Con qualche eccezione: l’organo ufficiale della Confederazione Generale del lavoro, trattando, a fine gennaio del 1921, dei conflitti di Bologna e Modena, così si esprime:
“Poi, spettacolo triste ed umiliante! Si hanno le fughe, che veruna giustificazione sottrae alla riprovazione ed alla attestazione di un contegno onde ormai vanno famosi troppi teorizzatori della violenza… i quali non hanno coscienza del loro dovere nei momenti più difficili, e sono i primi a scappare, quando maggiormente è richiesta l’opera loro e la loro presenza. L’incoscienza di coloro che determinano situazioni insostenibili è tanto più dannosa, in quanto alle conseguenze di esse essi si sottraggono affibbiandole a quelli che devono restare e soffrire”

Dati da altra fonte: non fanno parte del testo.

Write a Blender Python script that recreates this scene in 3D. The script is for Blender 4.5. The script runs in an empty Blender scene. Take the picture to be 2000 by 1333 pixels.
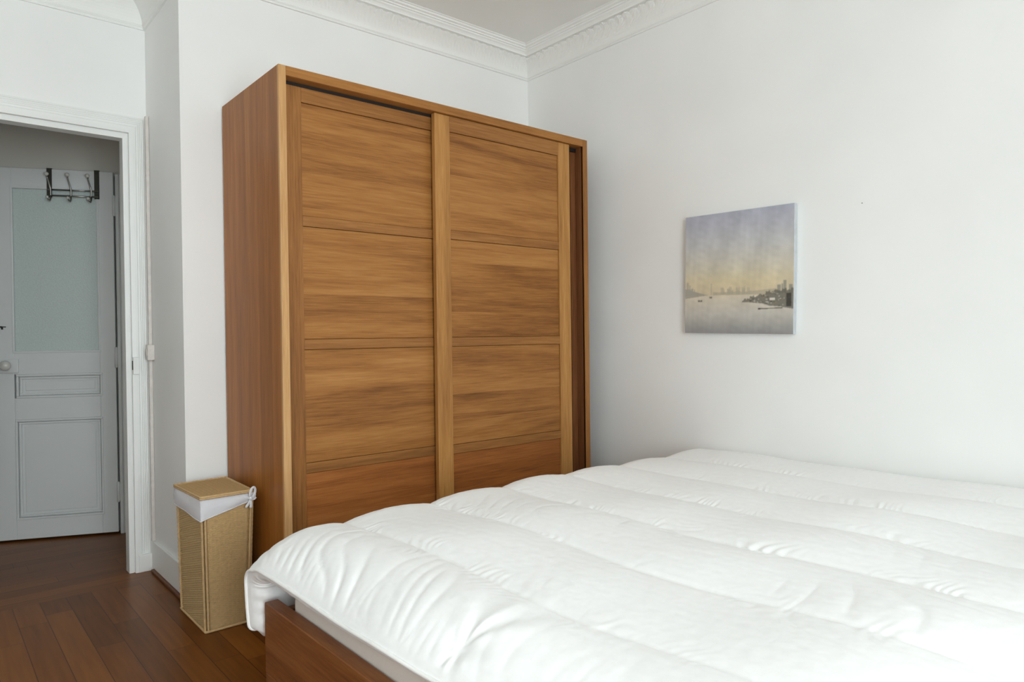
import bpy, bmesh, math, random
import numpy as np
from mathutils import Vector, Matrix

random.seed(7); rng = np.random.default_rng(7)
S = bpy.context.scene
C = S.collection
PI = math.pi

# ------------------------------------------------------------------ camera, sky, light, exposure
cam_d = bpy.data.cameras.new('camera'); cam = bpy.data.objects.new('camera', cam_d); C.objects.link(cam)
cam_d.sensor_width = 36.0; cam_d.lens = 24.4976; cam_d.clip_start = 0.05; cam_d.clip_end = 100
Rr = (0.7598428, -0.6499890, -0.0123809); Ru = (0.0146176, -0.0019578, 0.9998912); Rf = (0.6499425, 0.7599411, -0.0080136)
M = Matrix(((Rr[0], Ru[0], -Rf[0], -2.9436), (Rr[1], Ru[1], -Rf[1], -3.2598), (Rr[2], Ru[2], -Rf[2], 1.1518), (0, 0, 0, 1)))
cam.matrix_world = M
S.camera = cam
S.view_settings.view_transform = 'Standard'; S.view_settings.look = 'None'
S.view_settings.gamma = 1.0; S.view_settings.use_curve_mapping = False
S.view_settings.exposure = 1.0
S.cycles.use_denoising = True
S.cycles.max_bounces = 14; S.cycles.diffuse_bounces = 9; S.cycles.glossy_bounces = 4
S.cycles.sample_clamp_indirect = 6.0
S.cycles.caustics_reflective = False; S.cycles.caustics_refractive = False

world = bpy.data.worlds.new('overcast_sky'); S.world = world; world.use_nodes = True
wn = world.node_tree; wn.nodes.clear()
w_out = wn.nodes.new('ShaderNodeOutputWorld'); w_bg = wn.nodes.new('ShaderNodeBackground')
w_bg.inputs[0].default_value = (0.88, 0.97, 1.0, 1); w_bg.inputs[1].default_value = 5.65
wn.links.new(w_bg.outputs[0], w_out.inputs[0])

WINY = -5.0                                   # wall with the tall window, behind the photographer
WINDOWS = ((-3.7, -1.9),)
WZ0, WZ1 = 0.25, 2.65
EMB = 0.45                                     # unseen embrasure depth, made thick to block grazing light onto the right wall
for i, (a, b) in enumerate(WINDOWS):          # portals: guide the sky light through the window openings
    ld = bpy.data.lights.new('window_daylight', 'AREA'); ld.shape = 'RECTANGLE'
    ld.size = b - a; ld.size_y = WZ1 - WZ0; ld.cycles.is_portal = True
    lo = bpy.data.objects.new('window_daylight', ld); C.objects.link(lo)
    lo.location = ((a + b) / 2, WINY - EMB - 0.01, (WZ0 + WZ1) / 2); lo.rotation_euler = (PI / 2, 0, 0)

# ------------------------------------------------------------------ helpers
def lin(r, g, b):
    f = lambda c: (c / 255) / 12.92 if c / 255 <= .04045 else (((c / 255) + .055) / 1.055) ** 2.4
    return (f(r), f(g), f(b), 1.0)

class MB:
    """collects vertices and faces of ONE mesh"""
    def __init__(s): s.v = []; s.f = []; s.m = []; s.sm = []
    def add(s, vs, fs, mat=0, smooth=False):
        o = len(s.v); s.v += [tuple(v) for v in vs]
        for f in fs: s.f.append(tuple(i + o for i in f)); s.m.append(mat); s.sm.append(smooth)
    def box(s, x0, x1, y0, y1, z0, z1, mat=0):
        vs = [(x, y, z) for x in (x0, x1) for y in (y0, y1) for z in (z0, z1)]
        s.add(vs, [(0, 1, 3, 2), (4, 6, 7, 5), (0, 4, 5, 1), (2, 3, 7, 6), (0, 2, 6, 4), (1, 5, 7, 3)], mat)
    def hexa(s, lo, hi, mat=0):
        """lo, hi: four points each, counter-clockwise seen from above"""
        s.add(list(lo) + list(hi), [(3, 2, 1, 0), (4, 5, 6, 7)] + [(i, (i + 1) % 4, 4 + (i + 1) % 4, 4 + i) for i in range(4)], mat)
    def tube(s, pts, r, n=10, mat=0, cap=True):
        pts = [Vector(p) for p in pts]; N = len(pts)
        rs = r if isinstance(r, (list, tuple)) else [r] * N
        vs = []; up = None
        for i, p in enumerate(pts):
            t = (pts[min(i + 1, N - 1)] - pts[max(i - 1, 0)]).normalized()
            if up is None:
                up = Vector((0, 0, 1)) if abs(t.z) < .9 else Vector((1, 0, 0))
            a = up - t * up.dot(t)
            if a.length < 1e-6: a = t.orthogonal()
            a.normalize(); up = a; b = t.cross(a)
            for k in range(n):
                an = 2 * PI * k / n; vs.append(p + (a * math.cos(an) + b * math.sin(an)) * rs[i])
        fs = [(i * n + k, i * n + (k + 1) % n, (i + 1) * n + (k + 1) % n, (i + 1) * n + k) for i in range(N - 1) for k in range(n)]
        if cap: fs += [tuple(range(n - 1, -1, -1)), tuple(range((N - 1) * n, N * n))]
        s.add(vs, fs, mat, True)
    def lathe(s, prof, c, axis='z', n=20, mat=0):
        """prof: (radius, height) pairs along the axis direction (a Vector or 'z')"""
        ax = Vector((0, 0, 1)) if axis == 'z' else Vector(axis).normalized()
        a = ax.orthogonal().normalized(); b = ax.cross(a); c = Vector(c)
        vs = [c + ax * h + (a * math.cos(2 * PI * k / n) + b * math.sin(2 * PI * k / n)) * r for r, h in prof for k in range(n)]
        N = len(prof)
        fs = [(i * n + k, i * n + (k + 1) % n, (i + 1) * n + (k + 1) % n, (i + 1) * n + k) for i in range(N - 1) for k in range(n)]
        fs += [tuple(range(n - 1, -1, -1)), tuple(range((N - 1) * n, N * n))]
        s.add(vs, fs, mat, True)
    def grid(s, P, mat=0, smooth=True, flip=False):
        """P: array (na, nb, 3)"""
        na, nb = P.shape[:2]
        fs = []
        for i in range(na - 1):
            for j in range(nb - 1):
                q = (i * nb + j, (i + 1) * nb + j, (i + 1) * nb + j + 1, i * nb + j + 1)
                fs.append(q[::-1] if flip else q)
        s.add(P.reshape(-1, 3).tolist(), fs, mat, smooth)

def obj(name, mb, mats, parent=None, bevel=0.0, weld=False, loc=None, seg=2):
    """links the collected shape as ONE mesh object; world coordinates unless the parent has its own frame"""
    me = bpy.data.meshes.new(name)
    o = bpy.data.objects.new(name, me); C.objects.link(o)
    off = Vector((0, 0, 0))
    if parent is not None:
        o.parent = parent; off = Vector(parent.get('_org', (0, 0, 0)))
        o['_org'] = tuple(off)
    elif loc is not None:
        o.location = loc; off = Vector(loc); o['_org'] = tuple(off)
    else:
        o['_org'] = (0, 0, 0)
    me.from_pydata([(v[0] - off.x, v[1] - off.y, v[2] - off.z) for v in mb.v], [], mb.f)
    for m in (mats if isinstance(mats, (list, tuple)) else [mats]): me.materials.append(m)
    me.polygons.foreach_set('material_index', mb.m); me.polygons.foreach_set('use_smooth', mb.sm)
    bm = bmesh.new(); bm.from_mesh(me)
    if weld: bmesh.ops.remove_doubles(bm, verts=bm.verts, dist=1e-5)
    bmesh.ops.recalc_face_normals(bm, faces=bm.faces)
    bm.to_mesh(me); bm.free(); me.update()
    if bevel:
        b = o.modifiers.new('bevel', 'BEVEL'); b.width = bevel; b.segments = seg; b.limit_method = 'ANGLE'; b.angle_limit = math.radians(40)
    return o

def tag(o, label, cat, group=None, kind=None):
    o['label'] = label; o['category'] = cat
    if group: o['group'] = group
    if kind: o['kind'] = kind
    return o
def thing(name, label, cat, loc=(0, 0, 0), rotz=0, group=None, local=False):
    o = bpy.data.objects.new(name, None); C.objects.link(o); o.empty_display_size = .1
    o.location = loc; o.rotation_euler = (0, 0, rotz); o['_org'] = (0, 0, 0) if local else tuple(loc)
    return tag(o, label, cat, group)
def struct(name, mb, m, label, parent=None, bevel=0.0, **k):
    o = obj(name, mb, m, parent, bevel, **k)
    o['kind'] = 'structure'; o['label'] = label
    return o

# ------------------------------------------------------------------ materials (all procedural)
def nodes(name):
    m = bpy.data.materials.new(name); m.use_nodes = True; t = m.node_tree
    return m, t, t.nodes['Principled BSDF'], t.nodes.new, t.links.new
def rgb(c): return (c[0], c[1], c[2], 1.0)
def ramp(t, stops):
    r = t.nodes.new('ShaderNodeValToRGB'); e = r.color_ramp.elements
    while len(e) < len(stops): e.new(.5)
    for k, (p, c) in enumerate(stops): e[k].position = p; e[k].color = rgb(c)
    return r
def paint(name, col, rough=.6, bump=.04, scale=60, spec=.3, var=.03):
    m, t, b, N, L = nodes(name)
    tc = N('ShaderNodeTexCoord'); no = N('ShaderNodeTexNoise'); no.inputs['Scale'].default_value = scale; no.inputs['Detail'].default_value = 4
    L(tc.outputs['Object'], no.inputs['Vector'])
    big = N('ShaderNodeTexNoise'); big.inputs['Scale'].default_value = 1.6; L(tc.outputs['Object'], big.inputs['Vector'])
    r = ramp(t, [(.3, [c * (1 - var) for c in col[:3]]), (.7, [min(1, c * (1 + var)) for c in col[:3]])]); L(big.outputs['Fac'], r.inputs[0])
    L(r.outputs[0], b.inputs['Base Color'])
    bp = N('ShaderNodeBump'); bp.inputs['Strength'].default_value = bump; bp.inputs['Distance'].default_value = .004
    L(no.outputs['Fac'], bp.inputs['Height']); L(bp.outputs[0], b.inputs['Normal'])
    b.inputs['Roughness'].default_value = rough; b.inputs['Specular IOR Level'].default_value = spec
    return m
def plain(name, col, rough=.5, metal=0.0, spec=.4):
    m, t, b, N, L = nodes(name)
    no = N('ShaderNodeTexNoise'); no.inputs['Scale'].default_value = 35; no.inputs['Detail'].default_value = 3
    tc = N('ShaderNodeTexCoord'); L(tc.outputs['Object'], no.inputs['Vector'])
    r = ramp(t, [(.3, [c * .93 for c in col[:3]]), (.7, [min(1, c * 1.05) for c in col[:3]])]); L(no.outputs['Fac'], r.inputs[0]); L(r.outputs[0], b.inputs['Base Color'])
    b.inputs['Roughness'].default_value = rough; b.inputs['Metallic'].default_value = metal; b.inputs['Specular IOR Level'].default_value = spec
    return m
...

Non ho fin qui accennato – e non intendo farlo ora – a episodi di coraggio individuale del quale furono protagonisti singoli fascisti, spesso destinati a diventare “martiri della causa”; ciò di cui sto parlando è la capacità dei mussoliniani di “fare gruppo”, tutti insieme, in una sorta di sfida a dimostrare più coraggio, che coinvolge tutti: combattenti anonimi della trincea e Arditi pluridecorati, anziani “tostissimi” e imberbi giovanetti alla loro prima esperienza di fuoco
E’ quello che Pavolini efficacemente riassumerà nella prefazione a “Squadrismo fiorentino” di Frullini:
“E gli indimenticabili vivi, i “vecchi”: rivelazione dei temperamenti colti nell’istante dello scatenamento, nell’istante lirico; crogiuolo di ceti: corto circuito di precocie, di inquietudini, di entusiastiche dedizioni. Vita di capannello e di spedizione, combattimenti alle cantonate, alle siepi. Disperati litigi. Armi spaiate. Berretti da ciclisti, elmi, baveri alzati. I gagliardetti. Il fascio…”

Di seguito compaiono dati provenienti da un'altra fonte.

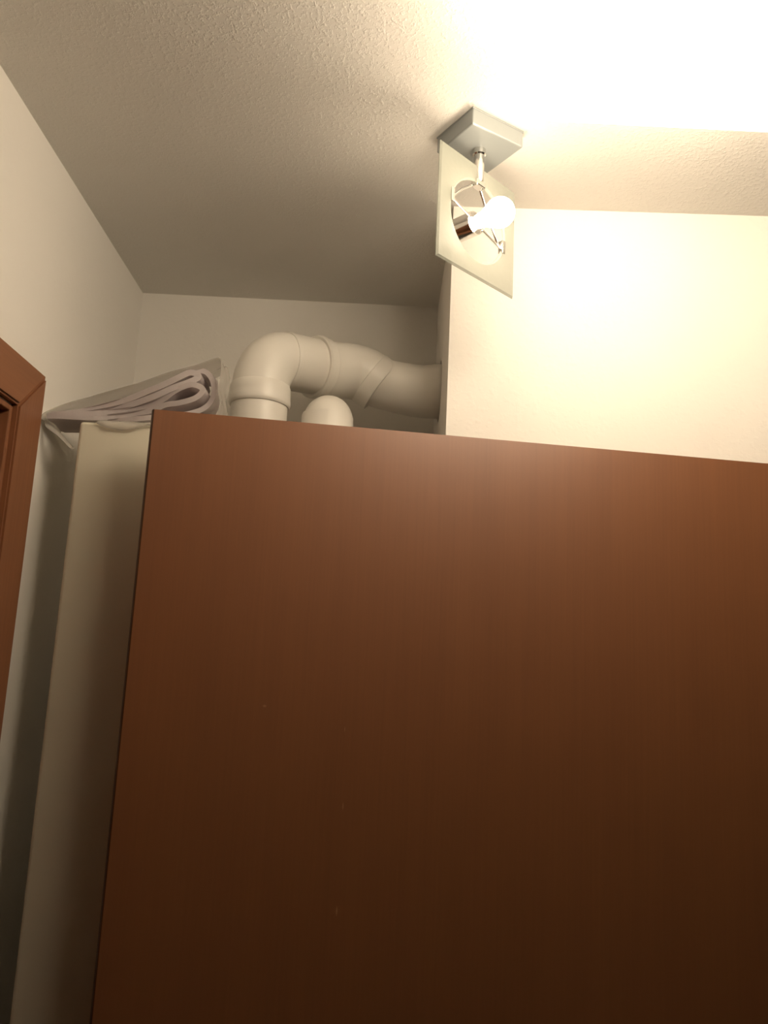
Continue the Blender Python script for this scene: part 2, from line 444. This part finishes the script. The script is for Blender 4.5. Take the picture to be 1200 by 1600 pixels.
# loose film: a tail hanging in the gap by the wall and a flap over the cabinet's front edge
bm = bmesh.new()
tp = catmull([(-.699, 1.640, 1.960), (-.689, 1.632, 1.946), (-.662, 1.628, 1.926), (-.634, 1.628, 1.900)], 5)
rows = []
for i, p in enumerate(tp):
    hw = .007-.004*i/len(tp)
    rows.append([bm.verts.new(p+Vector((0, s*.012, t*hw))-BO) for s, t in ((-.5, -1), (0, -.3), (.2, .4), (.6, 1))])
for i in range(len(rows)-1):
    for k in range(3): bm.faces.new((rows[i][k], rows[i][k+1], rows[i+1][k+1], rows[i+1][k]))
o = mesh_obj('film_tail', bm, M['film'], bag, True)
sm = o.modifiers.new('Solidify', 'SOLIDIFY'); sm.thickness = .001
bm = bmesh.new(); rows = []
for i in range(13):
    u = i/12; x = -.585+.125*u
    drop = .017*math.sin(PI*min(1, u*1.15+.05))**.7 if u*1.15+.05 < 1 else .004
    rows.append([bm.verts.new(Vector((x, y+.002*math.sin(17*u+2*k), z))-BO) for k, (y, z) in enumerate([(1.650, CT+.004), (1.622, CT+.0045), (1.6135, CT-.002), (1.6125, CT-drop*.5), (1.613, CT-drop)])])
for i in range(12):
    for k in range(4): bm.faces.new((rows[i][k], rows[i][k+1], rows[i+1][k+1], rows[i+1][k]))
o = mesh_obj('film_flap', bm, M['film'], bag, True)
sm = o.modifiers.new('Solidify', 'SOLIDIFY'); sm.thickness = .001

# ---------------------------------------------------------------- ceiling spotlights
def spotlight(x, y, rz, bulb_mat_, label, tilt=0.0, drop=0.0):
    """local frame: +X along the glass plate, -Y out of its face (the bulb's side), Z up; origin on the ceiling"""
    t = empty('ceiling_spotlight', (x, y, H), rz)
    tag(t, label, 'lamp')
    # square canopy on the ceiling
    ca = math.radians(32)-rz if True else 0
    bm = bmesh.new(); add_box(bm, (-.060, -.055, -.034), (.060, .055, -.0005), .0025)
    can = mesh_obj('canopy', bm, M['base'], t); can.rotation_euler = (0, 0, ca)
    bm = bmesh.new(); add_box(bm, (-.0612, -.0562, -.0035), (.0612, .0562, -.0002), .001)
    rimo = mesh_obj('canopy_rim', bm, M['base'], can)
    # stem
    sweep_obj('stem', [(0, 0, -.034), (0, 0, -.036), (0, 0, -.098-drop), (0, 0, -.104-drop)], [.0100, .0100, .0100, .007], M['chrome'], t, 24)
    sweep_obj('stem_collar', [(0, 0, -.0335), (0, 0, -.044), (0, 0, -.046)], [.0125, .0125, .0105], M['chrome'], t, 24)
    bm = bmesh.new(); add_box(bm, (-.013, -.008, -.112-drop), (.013, .008, -.098-drop), .002)
    mesh_obj('swivel_joint', bm, M['chrome'], t)
    zc_ = -.182-drop
    t_head = []
    # glass plate with a round hole, 7 mm thick, square
    hw, hh, hr, th = .112, .112, .078, .0075
    bm = bmesh.new(); S = 64
    def ring(yv, r, q):
        return [bm.verts.new((r*math.cos(2*PI*k/S+PI/S), yv, zc_+r*math.sin(2*PI*k/S+PI/S))) for k in range(S)]
    def sq(yv, ins):
        out = []
        for k in range(S):
            a = 2*PI*k/S+PI/S
            c, s_ = math.cos(a), math.sin(a)
            tt = min((hw-ins)/abs(c), (hh-ins)/abs(s_)); out.append([tt*c, tt*s_])
        # snap the ring's nearest points to the four corners
        for sx in (1, -1):
            for sz in (1, -1):
                k = min(range(S), key=lambda i: (out[i][0]-sx*(hw-ins))**2+(out[i][1]-sz*(hh-ins))**2)
                out[k] = [sx*(hw-ins), sz*(hh-ins)]
        return [bm.verts.new((px, yv, zc_+pz)) for px, pz in out]
    rings = [ring(-th/2, hr+.003, 0), ring(-th/2+.0025, hr, 0), ring(th/2-.0025, hr, 0), ring(th/2, hr+.003, 0),
             sq(th/2, .003), sq(th/2-.003, 0), sq(-th/2+.003, 0), sq(-th/2, .003)]
    for a in range(len(rings)):
        A, B = rings[a], rings[(a+1) % len(rings)]
        for k in range(S): bm.faces.new((A[k], A[(k+1) % S], B[(k+1) % S], B[k]))
    t_head.append(mesh_obj('glass_plate', bm, M['glass'], t))
    # bracket: level bar through the socket, two arms up to the joint, clips on the glass
    tl = math.radians(15); bx, bz = math.cos(tl), -math.sin(tl)
    rotb = Matrix.Translation((0, 0, zc_)) @ Matrix.Rotation(tl, 4, 'Y')
    for xa, xb in ((-.076, -.020), (.020, .076)):
        bm = bmesh.new(); add_box(bm, (xa, .002, -.0028), (xb, .0045, .0028), .0008, rotb)
        t_head.append(mesh_obj('crossbar', bm, M['chrome'], t))
    for s in (-1, 1):
        e = Vector((s*bx*.074, .004, zc_+s*bz*.074)); j = Vector((s*.008, .004, -.106-drop))
        sweep_obj('arm', [e, e.lerp(j, .5)+Vector((0, .002, .004)), j], .0024, M['chrome'], t, 10)
        bm = bmesh.new()
        c = Vector((s*bx*.079, 0, zc_+s*bz*.079))
        for yy in (-th/2-.0018, th/2+.0003): add_box(bm, (c.x-.004, yy, c.z-.013), (c.x+.004, yy+.0015, c.z+.013), .0005)
        add_box(bm, (c.x-.0045-s*.0015+.002, -th/2-.0015, c.z-.013), (c.x-.0025-s*.0015+.002, th/2+.0015, c.z+.013), .0004)
        t_head.append(mesh_obj('clip', bm, M['chrome'], t))
    # lamp holder and globe bulb, pointing out of the plate's face
    def ax(q): return Vector((0, -q, zc_))
    t_head.append(sweep_obj('lamp_holder', [ax(q) for q in (-.050, -.050, -.048, -.006, -.004, -.004, -.012, -.012)], [.001, .0205, .0225, .0225, .0222, .0205, .0200, .001], M['chrome'], t, 40))
    gl = [(.0, .012), (.006, .0135), (.016, .0145), (.026, .019)]
    rg, cq = .0275, .052
    for k in range(1, 12):
        a = PI*.22 + (PI-PI*.22)*k/12
        gl.append((cq-rg*math.cos(a), rg*math.sin(a)))
    gl.append((cq+rg-.0001, .001))
    t_head.append(sweep_obj('bulb', [ax(q) for q, _ in gl], [r for _, r in gl], bulb_mat_, t, 32))
    if tilt:                                   # the whole head swivels up about the crossbar
        T = Matrix.Translation((0, 0, zc_)) @ Matrix.Rotation(-tilt, 4, 'X') @ Matrix.Translation((0, 0, -zc_))
        for o in t_head: o.data.transform(T)
    return t
spotlight(.151, 1.413, math.radians(44.7), M['bulb'], 'chrome ceiling spotlight with square glass plate and glowing globe bulb')

# square opal ceiling lamp that glows white in the upper right of the picture
lx0, lx1, ly0, ly1, lz = .218, .668, .66, 1.108, .19
lamp2 = empty('ceiling_lamp', ((lx0+lx1)/2, (ly0+ly1)/2, H))
tag(lamp2, 'square opal glass ceiling lamp glowing white in the upper right corner', 'lamp')
hx, hy = (lx1-lx0)/2, (ly1-ly0)/2
bm = bmesh.new(); add_box(bm, (-hx+.03, -hy+.03, -.022), (hx-.03, hy-.03, -.0005), .003)
mesh_obj('mounting_plate', bm, M['base'], lamp2)
bm = bmesh.new(); add_box(bm, (-hx, -hy, -lz+.007), (hx, hy, -.0225), .012, None, 4)
mesh_obj('diffuser', bm, M['bulb2'], lamp2, True)
bm = bmesh.new(); add_box(bm, (-hx, -hy, -lz), (hx, hy, -lz+.0065), .003)  # separate slab added so the lamp sends less light downward
mesh_obj('bottom_glass', bm, M['bottom'], lamp2)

Insomma, a fare la differenza, rispetto ai loro avversari, e in maniera determinante, è la “grinta”, il “coraggio” l’ “animosità” o chiamatelo come vi pare… è quella voglia di “non cedere” che Farinacci testimonia, a modo suo, nel brano riportato all’inizio
In un’ epoca che ci ha insegnato a disprezzare il coraggio fisico e a considerare il 99% di coloro che ne sono dotati poco più che dei paranoici con vene di sadismo (“bulli di periferia” in confronto è un affettuoso soprannome), credo che questo, però, con riferimento alla “Primavera di bellezza” non vada dimenticato.

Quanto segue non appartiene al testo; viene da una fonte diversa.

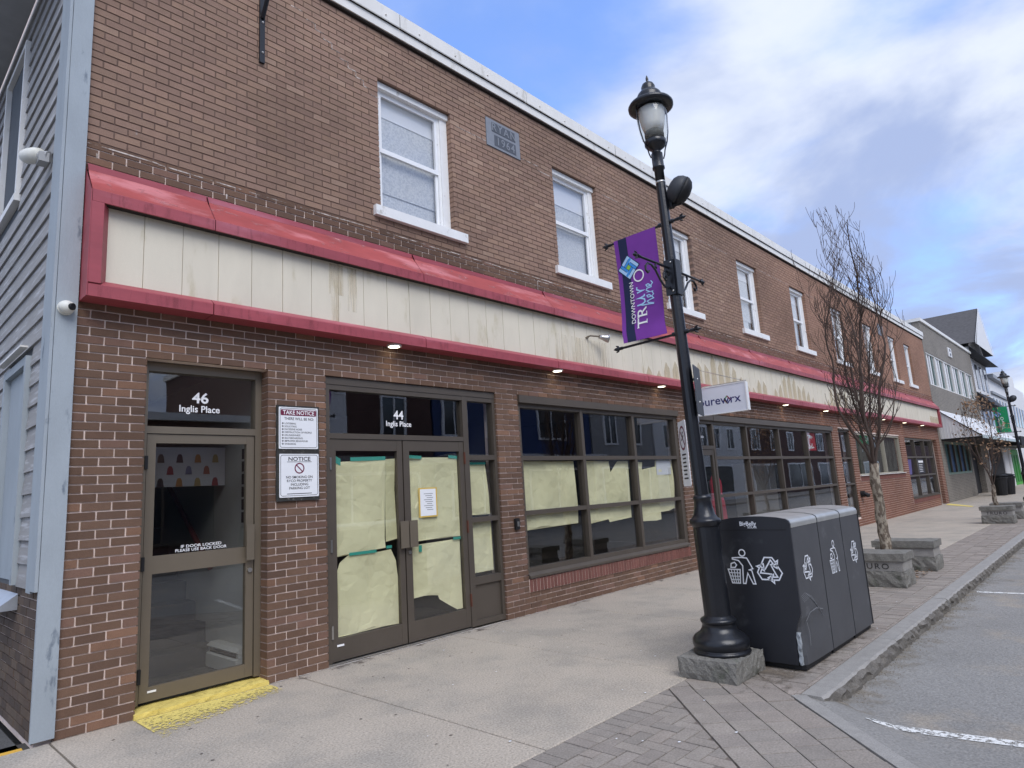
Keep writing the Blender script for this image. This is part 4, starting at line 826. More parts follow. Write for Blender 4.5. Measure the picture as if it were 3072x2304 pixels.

In un noto film (Zulu, di Cy Endfield, 1964) sulle guerre anglo-zulu, dopo che, a Rorkes Drift 139 soldati britannici hanno resistito e convinto alla ritirata svariate migliaia di guerrieri Zulu, l’Ufficiale in comando si rivolge al fido Sergente Maggiore anima della difesa, e gli fa (più o meno, vado a memoria), accennando all’uso dei nuovi fucili: “Merito dei Martini-Henry” e quello, impassibile: “Sì, i Martini Henry, certo, ma con un po’ di fegato dietro”
Un insegnamento da tenere sempre presente.